> **AIM**: The lines beneath this instruction, from the first through the one containing "20, (0, .2, 0))", must be transcribed exactly; no other line belongs in the output.

■ ■ ■ ■ ■ ■ ■

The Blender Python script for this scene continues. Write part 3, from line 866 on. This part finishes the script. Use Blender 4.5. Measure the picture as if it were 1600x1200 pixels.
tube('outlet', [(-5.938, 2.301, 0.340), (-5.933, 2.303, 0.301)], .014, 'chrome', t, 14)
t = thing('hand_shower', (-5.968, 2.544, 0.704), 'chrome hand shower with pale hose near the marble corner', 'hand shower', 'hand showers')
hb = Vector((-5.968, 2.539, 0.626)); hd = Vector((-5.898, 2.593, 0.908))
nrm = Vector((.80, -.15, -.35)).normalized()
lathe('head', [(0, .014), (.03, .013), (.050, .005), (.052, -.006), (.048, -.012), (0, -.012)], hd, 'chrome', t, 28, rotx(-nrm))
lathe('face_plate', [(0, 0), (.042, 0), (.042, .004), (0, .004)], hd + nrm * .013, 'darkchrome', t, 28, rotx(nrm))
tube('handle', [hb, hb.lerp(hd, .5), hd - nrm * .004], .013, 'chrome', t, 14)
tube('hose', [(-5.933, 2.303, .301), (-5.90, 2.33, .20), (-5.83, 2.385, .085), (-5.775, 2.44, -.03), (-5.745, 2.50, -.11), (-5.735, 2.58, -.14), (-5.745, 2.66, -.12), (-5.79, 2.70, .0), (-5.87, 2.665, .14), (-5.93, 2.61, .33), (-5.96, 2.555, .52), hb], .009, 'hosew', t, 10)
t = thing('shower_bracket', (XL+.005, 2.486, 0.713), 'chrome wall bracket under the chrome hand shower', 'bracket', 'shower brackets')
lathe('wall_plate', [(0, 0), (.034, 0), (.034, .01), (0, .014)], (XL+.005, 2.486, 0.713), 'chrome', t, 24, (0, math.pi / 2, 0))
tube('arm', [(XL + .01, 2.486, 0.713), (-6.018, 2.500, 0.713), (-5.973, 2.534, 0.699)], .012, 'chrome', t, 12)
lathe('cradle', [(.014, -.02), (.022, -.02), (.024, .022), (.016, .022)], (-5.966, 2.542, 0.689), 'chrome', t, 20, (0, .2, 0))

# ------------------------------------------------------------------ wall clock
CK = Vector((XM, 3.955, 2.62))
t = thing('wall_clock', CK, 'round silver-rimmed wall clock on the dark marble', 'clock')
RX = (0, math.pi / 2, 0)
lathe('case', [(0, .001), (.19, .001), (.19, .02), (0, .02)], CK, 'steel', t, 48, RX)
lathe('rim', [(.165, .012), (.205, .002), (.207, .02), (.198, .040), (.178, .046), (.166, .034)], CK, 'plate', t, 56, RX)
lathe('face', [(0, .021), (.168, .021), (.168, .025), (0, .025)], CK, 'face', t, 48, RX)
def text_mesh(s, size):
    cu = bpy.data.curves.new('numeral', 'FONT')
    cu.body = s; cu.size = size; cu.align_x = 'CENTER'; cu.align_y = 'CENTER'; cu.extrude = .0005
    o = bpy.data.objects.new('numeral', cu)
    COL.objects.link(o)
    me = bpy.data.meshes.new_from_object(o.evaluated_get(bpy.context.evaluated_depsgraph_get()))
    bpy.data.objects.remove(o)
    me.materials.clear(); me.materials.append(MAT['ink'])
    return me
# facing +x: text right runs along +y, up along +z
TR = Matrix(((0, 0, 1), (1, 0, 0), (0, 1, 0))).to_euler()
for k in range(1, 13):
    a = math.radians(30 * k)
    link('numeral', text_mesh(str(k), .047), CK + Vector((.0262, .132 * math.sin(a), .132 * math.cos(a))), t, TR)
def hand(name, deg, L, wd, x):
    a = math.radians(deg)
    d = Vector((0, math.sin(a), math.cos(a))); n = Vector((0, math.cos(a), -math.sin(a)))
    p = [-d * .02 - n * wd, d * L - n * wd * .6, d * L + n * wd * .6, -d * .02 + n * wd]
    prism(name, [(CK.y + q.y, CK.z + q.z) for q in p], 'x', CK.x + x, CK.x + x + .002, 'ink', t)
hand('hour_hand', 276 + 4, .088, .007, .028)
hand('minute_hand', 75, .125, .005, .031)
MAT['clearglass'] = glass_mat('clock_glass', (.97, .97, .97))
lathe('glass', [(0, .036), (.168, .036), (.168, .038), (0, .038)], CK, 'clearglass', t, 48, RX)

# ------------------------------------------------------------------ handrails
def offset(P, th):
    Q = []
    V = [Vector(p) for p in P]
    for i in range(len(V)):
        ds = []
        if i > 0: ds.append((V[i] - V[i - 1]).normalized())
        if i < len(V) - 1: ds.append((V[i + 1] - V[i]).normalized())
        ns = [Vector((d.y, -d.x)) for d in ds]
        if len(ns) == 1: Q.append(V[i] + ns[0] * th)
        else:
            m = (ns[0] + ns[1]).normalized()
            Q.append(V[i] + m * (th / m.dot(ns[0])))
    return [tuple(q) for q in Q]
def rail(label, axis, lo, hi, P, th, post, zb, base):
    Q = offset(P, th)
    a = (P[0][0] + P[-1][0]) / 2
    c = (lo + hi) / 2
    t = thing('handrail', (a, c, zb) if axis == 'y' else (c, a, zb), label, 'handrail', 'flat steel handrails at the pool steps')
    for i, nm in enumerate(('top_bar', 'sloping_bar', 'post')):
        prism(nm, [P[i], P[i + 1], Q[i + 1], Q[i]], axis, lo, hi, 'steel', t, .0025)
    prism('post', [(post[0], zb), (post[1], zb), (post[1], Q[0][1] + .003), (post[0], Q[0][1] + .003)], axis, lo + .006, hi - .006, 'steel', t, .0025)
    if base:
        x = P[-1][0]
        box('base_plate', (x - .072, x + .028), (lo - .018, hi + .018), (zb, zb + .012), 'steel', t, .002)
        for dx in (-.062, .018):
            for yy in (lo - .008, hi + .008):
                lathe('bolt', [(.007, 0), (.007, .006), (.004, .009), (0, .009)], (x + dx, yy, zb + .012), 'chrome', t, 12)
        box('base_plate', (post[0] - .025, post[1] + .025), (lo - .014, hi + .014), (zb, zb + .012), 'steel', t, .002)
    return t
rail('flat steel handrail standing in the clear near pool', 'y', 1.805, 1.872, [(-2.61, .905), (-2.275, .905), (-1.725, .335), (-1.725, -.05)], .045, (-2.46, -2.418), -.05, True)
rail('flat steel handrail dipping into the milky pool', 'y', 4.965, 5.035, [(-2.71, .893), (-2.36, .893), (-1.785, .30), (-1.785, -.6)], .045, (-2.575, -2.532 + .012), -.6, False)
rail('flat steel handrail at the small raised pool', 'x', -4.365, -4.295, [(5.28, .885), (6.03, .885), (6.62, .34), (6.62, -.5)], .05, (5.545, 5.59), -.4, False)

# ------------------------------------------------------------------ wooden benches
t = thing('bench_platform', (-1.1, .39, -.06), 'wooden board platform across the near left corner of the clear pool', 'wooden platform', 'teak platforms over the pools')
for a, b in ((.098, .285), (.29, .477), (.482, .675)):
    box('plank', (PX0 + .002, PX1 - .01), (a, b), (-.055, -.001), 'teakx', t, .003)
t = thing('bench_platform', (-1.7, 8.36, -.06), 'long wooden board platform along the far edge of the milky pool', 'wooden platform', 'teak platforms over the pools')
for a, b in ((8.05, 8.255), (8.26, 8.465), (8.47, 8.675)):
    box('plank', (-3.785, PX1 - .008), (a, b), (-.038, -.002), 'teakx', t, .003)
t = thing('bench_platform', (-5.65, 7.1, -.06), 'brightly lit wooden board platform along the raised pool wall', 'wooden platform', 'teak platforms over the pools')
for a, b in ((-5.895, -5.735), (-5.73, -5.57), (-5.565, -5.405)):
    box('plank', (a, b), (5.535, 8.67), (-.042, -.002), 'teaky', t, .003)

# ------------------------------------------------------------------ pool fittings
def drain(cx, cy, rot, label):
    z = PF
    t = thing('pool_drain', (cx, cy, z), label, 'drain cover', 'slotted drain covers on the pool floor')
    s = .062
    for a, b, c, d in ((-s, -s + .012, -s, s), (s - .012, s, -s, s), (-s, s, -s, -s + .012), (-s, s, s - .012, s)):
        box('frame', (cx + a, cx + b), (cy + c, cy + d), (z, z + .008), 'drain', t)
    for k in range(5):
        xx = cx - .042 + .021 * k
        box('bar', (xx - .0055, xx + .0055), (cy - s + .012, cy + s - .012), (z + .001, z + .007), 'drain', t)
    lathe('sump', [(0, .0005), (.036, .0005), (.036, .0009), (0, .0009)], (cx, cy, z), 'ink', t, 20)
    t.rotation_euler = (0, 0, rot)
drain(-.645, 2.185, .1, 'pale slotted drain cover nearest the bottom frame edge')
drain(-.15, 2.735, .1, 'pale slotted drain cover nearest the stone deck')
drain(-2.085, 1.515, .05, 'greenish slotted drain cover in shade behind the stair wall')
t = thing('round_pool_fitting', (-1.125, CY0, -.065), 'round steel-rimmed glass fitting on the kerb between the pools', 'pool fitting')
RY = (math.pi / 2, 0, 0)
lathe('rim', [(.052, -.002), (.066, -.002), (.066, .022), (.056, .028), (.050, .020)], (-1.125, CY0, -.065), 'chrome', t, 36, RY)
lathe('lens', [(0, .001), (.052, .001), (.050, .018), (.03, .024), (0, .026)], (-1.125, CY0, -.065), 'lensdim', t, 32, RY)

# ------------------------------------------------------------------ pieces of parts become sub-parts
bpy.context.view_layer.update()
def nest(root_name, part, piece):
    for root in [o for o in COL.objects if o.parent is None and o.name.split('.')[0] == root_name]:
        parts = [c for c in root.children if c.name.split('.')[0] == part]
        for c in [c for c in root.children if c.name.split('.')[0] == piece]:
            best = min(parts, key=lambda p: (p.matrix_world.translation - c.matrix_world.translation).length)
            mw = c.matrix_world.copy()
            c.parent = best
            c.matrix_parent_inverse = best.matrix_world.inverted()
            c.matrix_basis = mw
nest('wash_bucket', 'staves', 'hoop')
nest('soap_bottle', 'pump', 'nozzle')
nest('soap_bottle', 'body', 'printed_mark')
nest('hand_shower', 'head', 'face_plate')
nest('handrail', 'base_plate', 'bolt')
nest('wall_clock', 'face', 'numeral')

■ ■ ■ ■ ■ ■ ■

> **FULL RESPONSE**:
The Blender Python script for this scene continues. Write part 3, from line 866 on. This part finishes the script. Use Blender 4.5. Measure the picture as if it were 1600x1200 pixels.
tube('outlet', [(-5.938, 2.301, 0.340), (-5.933, 2.303, 0.301)], .014, 'chrome', t, 14)
t = thing('hand_shower', (-5.968, 2.544, 0.704), 'chrome hand shower with pale hose near the marble corner', 'hand shower', 'hand showers')
hb = Vector((-5.968, 2.539, 0.626)); hd = Vector((-5.898, 2.593, 0.908))
nrm = Vector((.80, -.15, -.35)).normalized()
lathe('head', [(0, .014), (.03, .013), (.050, .005), (.052, -.006), (.048, -.012), (0, -.012)], hd, 'chrome', t, 28, rotx(-nrm))
lathe('face_plate', [(0, 0), (.042, 0), (.042, .004), (0, .004)], hd + nrm * .013, 'darkchrome', t, 28, rotx(nrm))
tube('handle', [hb, hb.lerp(hd, .5), hd - nrm * .004], .013, 'chrome', t, 14)
tube('hose', [(-5.933, 2.303, .301), (-5.90, 2.33, .20), (-5.83, 2.385, .085), (-5.775, 2.44, -.03), (-5.745, 2.50, -.11), (-5.735, 2.58, -.14), (-5.745, 2.66, -.12), (-5.79, 2.70, .0), (-5.87, 2.665, .14), (-5.93, 2.61, .33), (-5.96, 2.555, .52), hb], .009, 'hosew', t, 10)
t = thing('shower_bracket', (XL+.005, 2.486, 0.713), 'chrome wall bracket under the chrome hand shower', 'bracket', 'shower brackets')
lathe('wall_plate', [(0, 0), (.034, 0), (.034, .01), (0, .014)], (XL+.005, 2.486, 0.713), 'chrome', t, 24, (0, math.pi / 2, 0))
tube('arm', [(XL + .01, 2.486, 0.713), (-6.018, 2.500, 0.713), (-5.973, 2.534, 0.699)], .012, 'chrome', t, 12)
lathe('cradle', [(.014, -.02), (.022, -.02), (.024, .022), (.016, .022)], (-5.966, 2.542, 0.689), 'chrome', t, 20, (0, .2, 0))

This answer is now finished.